— Directions for this task —
Drop the pictures, then extract the listing word for word.
:: Information shown ::
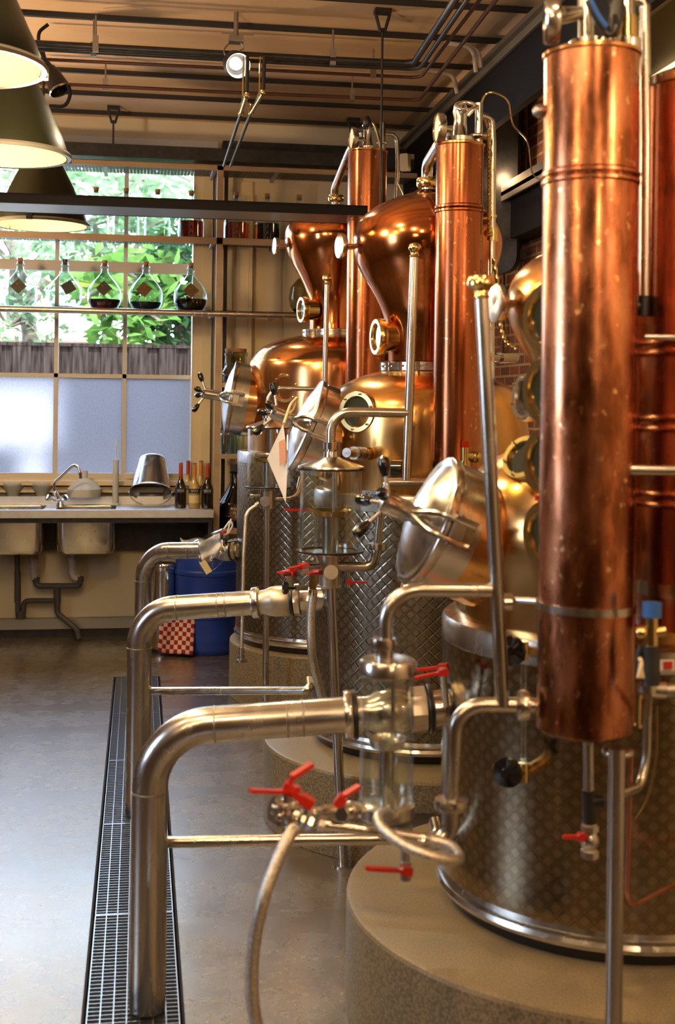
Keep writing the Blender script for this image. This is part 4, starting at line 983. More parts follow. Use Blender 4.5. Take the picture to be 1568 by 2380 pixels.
# ================================================================== SWAN NECKS
def swan(label, pts, r, base_clamp, par=None):
    t = thing('swan_neck', label, 'pipe', pts[0]); MB().tube(fillet(pts, .09), r, 20).build('pipe', 'steel_pipe', t)
    MB().lathe([(r, -.02), (r*1.9, -.018), (r*2.1, -.012), (r*2.1, .012), (r*1.9, .018), (r, .02)], axm(base_clamp, (0, 0, 1)), 32).build('clamp_ring', 'brass', t); return t
A1t = A1+V((0, 0, 2.69)); A2t = A2+V((0, 0, 2.435)); 
swan('steel vapour pipe rising from the farthest onion head', [A1t, P(776, 440, Z1), P(812, 352, 6.5), P(840, 310, 6.3)], .021, A1t+V((0, 0, .035)))
swan('steel vapour pipe rising from the middle onion head', [A2t, P(990, 385, Z2), P(1018, 340, 4.7), P(1050, 305, 4.5)], .022, A2t+V((0, 0, .03)))

# ================================================================== COPPER COLUMNS
def column(label, u, vmid, zc, r, ztop, zbot, mat, beads):
    ax = P(u, vmid, zc); A = V((ax.x, ax.y, 0)); t = thing('copper_column', label, 'column', A+V((0, 0, zbot)))
    pr = [(0, zbot), (r-.01, zbot), (r, zbot+.008)]
    for b in beads: pr += [(r, b-.007), (r+.004, b-.003), (r+.004, b+.003), (r, b+.007)]
    pr += [(r, ztop-.006), (r-.004, ztop), (0, ztop+.004)]
    MB().lathe(pr, A, 80).build('column_shell', mat, t)
    MB().lathe([(r, ztop-.01), (r+.004, ztop-.006), (r+.004, ztop), (r-.004, ztop+.004), (r-.012, ztop+.003)], A, 64).build('top_rim', 'copper_kettle', t)
    return t, A
def gauge(par, c, n, R, stem_to):
    T = axm(c, n); o = MB().lathe([(0, -.018), (R*.9, -.018), (R, -.01), (R, .008), (R*.93, .012), (R*.9, .006), (0, .006)], T, 40).build('dial_gauge', 'steel', par)
    MB().lathe([(0, .0065), (R*.88, .0065)], T, 32).build('dial_face', 'dial', o); MB().cyl(T @ V((0, 0, -.015)), stem_to, .012, 16).build('gauge_stem', 'steel', o)
# farthest
zt1 = zat(850, 352, 6.25); C1, B1 = column('tall dark red copper column beside the farthest still', 851, 600, 6.25, .098, zt1, 1.3, 'copper_column', (2.51, 2.53))
m = MB(); m.lathe([(.0, zt1+.003), (.05, zt1+.003), (.052, zt1+.02), (.04, zt1+.024), (.03, zt1+.026), (.022, zt1+.05), (.022, zt1+.11), (.03, zt1+.13), (.022, zt1+.15), (0, zt1+.152)], B1+V((-.0, 0, 0)), 28).build('top_fitting', 'steel', C1)
gauge(C1, P(820, 322, 6.2), cdir(-.97, 0, .24), .055, P(846, 324, 6.25))
m = MB().tube(fillet([P(889, 350, 6.3), P(889, 285, 6.3)], .02), .014).build('vent_tube', 'steel', C1); ferrule(C1, P(889, 333, 6.3), (0, 0, 1), .016)
MB().tube(fillet([P(889, 310, 6.3), P(922, 312, 6.35), P(924, 380, 6.35), P(920, 470, 6.35)], .08), .0105).build('vent_pipe', 'steel_pipe', C1)
MB().tube(spline([P(884, 345, 6.2), P(876, 310, 6.2), P(868, 290, 6.2), P(858, 285, 6.2)], 6), .008).build('bent_tube', 'brass', C1)
MB().tube(spline([P(846, 300, 6.2), P(855, 280, 6.2), P(862, 296, 6.2)], 6), .012, 8).ball(P(853, 283, 6.2), .03, (.6, .6, 1)).build('cable_plug', 'black_rubber', C1)
MB().tube([P(921, 420, 6.3), P(936, 450, 6.3), P(935, 470, 6.3)], .002, 6).build('thin_wire', 'brass', C1)
# middle
zt2 = zat(1067, 337, 4.4); C2, B2 = column('copper column with a double bead beside the middle still', 1065, 650, 4.4, .084, zt2, 1.32, 'copper_column', (zat(1067, 484, 4.4), zat(1067, 493, 4.4)))
MB().lathe([(0, zt2+.003), (.05, zt2+.003), (.052, zt2+.024), (.03, zt2+.028), (.026, zt2+.034), (.022, zt2+.09), (.027, zt2+.115), (.022, zt2+.14), (0, zt2+.142)], B2, 32).build('top_fitting', 'steel', C2)
gauge(C2, P(1020, 298, 4.36), cdir(-.98, 0, .14), .053, P(1050, 302, 4.38))
MB().tube([P(1112, 336, 4.4), P(1113, 240, 4.4)], .014, 18).build('probe_tube', 'steel', C2); ferrule(C2, P(1112, 318, 4.4), (0, 0, 1), .019)
MB().tube(fillet([P(1117, 268, 4.42), P(1142, 276, 4.44), P(1145, 330, 4.44), P(1143, 545, 4.44), P(1141, 720, 4.44), P(1141, 880, 4.44)], .07), .0125).build('vent_pipe', 'steel_pipe', C2)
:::
— Correct response —
Keep writing the Blender script for this image. This is part 4, starting at line 983. More parts follow. Use Blender 4.5. Take the picture to be 1568 by 2380 pixels.
# ================================================================== SWAN NECKS
def swan(label, pts, r, base_clamp, par=None):
    t = thing('swan_neck', label, 'pipe', pts[0]); MB().tube(fillet(pts, .09), r, 20).build('pipe', 'steel_pipe', t)
    MB().lathe([(r, -.02), (r*1.9, -.018), (r*2.1, -.012), (r*2.1, .012), (r*1.9, .018), (r, .02)], axm(base_clamp, (0, 0, 1)), 32).build('clamp_ring', 'brass', t); return t
A1t = A1+V((0, 0, 2.69)); A2t = A2+V((0, 0, 2.435)); 
swan('steel vapour pipe rising from the farthest onion head', [A1t, P(776, 440, Z1), P(812, 352, 6.5), P(840, 310, 6.3)], .021, A1t+V((0, 0, .035)))
swan('steel vapour pipe rising from the middle onion head', [A2t, P(990, 385, Z2), P(1018, 340, 4.7), P(1050, 305, 4.5)], .022, A2t+V((0, 0, .03)))

# ================================================================== COPPER COLUMNS
def column(label, u, vmid, zc, r, ztop, zbot, mat, beads):
    ax = P(u, vmid, zc); A = V((ax.x, ax.y, 0)); t = thing('copper_column', label, 'column', A+V((0, 0, zbot)))
    pr = [(0, zbot), (r-.01, zbot), (r, zbot+.008)]
    for b in beads: pr += [(r, b-.007), (r+.004, b-.003), (r+.004, b+.003), (r, b+.007)]
    pr += [(r, ztop-.006), (r-.004, ztop), (0, ztop+.004)]
    MB().lathe(pr, A, 80).build('column_shell', mat, t)
    MB().lathe([(r, ztop-.01), (r+.004, ztop-.006), (r+.004, ztop), (r-.004, ztop+.004), (r-.012, ztop+.003)], A, 64).build('top_rim', 'copper_kettle', t)
    return t, A
def gauge(par, c, n, R, stem_to):
    T = axm(c, n); o = MB().lathe([(0, -.018), (R*.9, -.018), (R, -.01), (R, .008), (R*.93, .012), (R*.9, .006), (0, .006)], T, 40).build('dial_gauge', 'steel', par)
    MB().lathe([(0, .0065), (R*.88, .0065)], T, 32).build('dial_face', 'dial', o); MB().cyl(T @ V((0, 0, -.015)), stem_to, .012, 16).build('gauge_stem', 'steel', o)
# farthest
zt1 = zat(850, 352, 6.25); C1, B1 = column('tall dark red copper column beside the farthest still', 851, 600, 6.25, .098, zt1, 1.3, 'copper_column', (2.51, 2.53))
m = MB(); m.lathe([(.0, zt1+.003), (.05, zt1+.003), (.052, zt1+.02), (.04, zt1+.024), (.03, zt1+.026), (.022, zt1+.05), (.022, zt1+.11), (.03, zt1+.13), (.022, zt1+.15), (0, zt1+.152)], B1+V((-.0, 0, 0)), 28).build('top_fitting', 'steel', C1)
gauge(C1, P(820, 322, 6.2), cdir(-.97, 0, .24), .055, P(846, 324, 6.25))
m = MB().tube(fillet([P(889, 350, 6.3), P(889, 285, 6.3)], .02), .014).build('vent_tube', 'steel', C1); ferrule(C1, P(889, 333, 6.3), (0, 0, 1), .016)
MB().tube(fillet([P(889, 310, 6.3), P(922, 312, 6.35), P(924, 380, 6.35), P(920, 470, 6.35)], .08), .0105).build('vent_pipe', 'steel_pipe', C1)
MB().tube(spline([P(884, 345, 6.2), P(876, 310, 6.2), P(868, 290, 6.2), P(858, 285, 6.2)], 6), .008).build('bent_tube', 'brass', C1)
MB().tube(spline([P(846, 300, 6.2), P(855, 280, 6.2), P(862, 296, 6.2)], 6), .012, 8).ball(P(853, 283, 6.2), .03, (.6, .6, 1)).build('cable_plug', 'black_rubber', C1)
MB().tube([P(921, 420, 6.3), P(936, 450, 6.3), P(935, 470, 6.3)], .002, 6).build('thin_wire', 'brass', C1)
# middle
zt2 = zat(1067, 337, 4.4); C2, B2 = column('copper column with a double bead beside the middle still', 1065, 650, 4.4, .084, zt2, 1.32, 'copper_column', (zat(1067, 484, 4.4), zat(1067, 493, 4.4)))
MB().lathe([(0, zt2+.003), (.05, zt2+.003), (.052, zt2+.024), (.03, zt2+.028), (.026, zt2+.034), (.022, zt2+.09), (.027, zt2+.115), (.022, zt2+.14), (0, zt2+.142)], B2, 32).build('top_fitting', 'steel', C2)
gauge(C2, P(1020, 298, 4.36), cdir(-.98, 0, .14), .053, P(1050, 302, 4.38))
MB().tube([P(1112, 336, 4.4), P(1113, 240, 4.4)], .014, 18).build('probe_tube', 'steel', C2); ferrule(C2, P(1112, 318, 4.4), (0, 0, 1), .019)
MB().tube(fillet([P(1117, 268, 4.42), P(1142, 276, 4.44), P(1145, 330, 4.44), P(1143, 545, 4.44), P(1141, 720, 4.44), P(1141, 880, 4.44)], .07), .0125).build('vent_pipe', 'steel_pipe', C2)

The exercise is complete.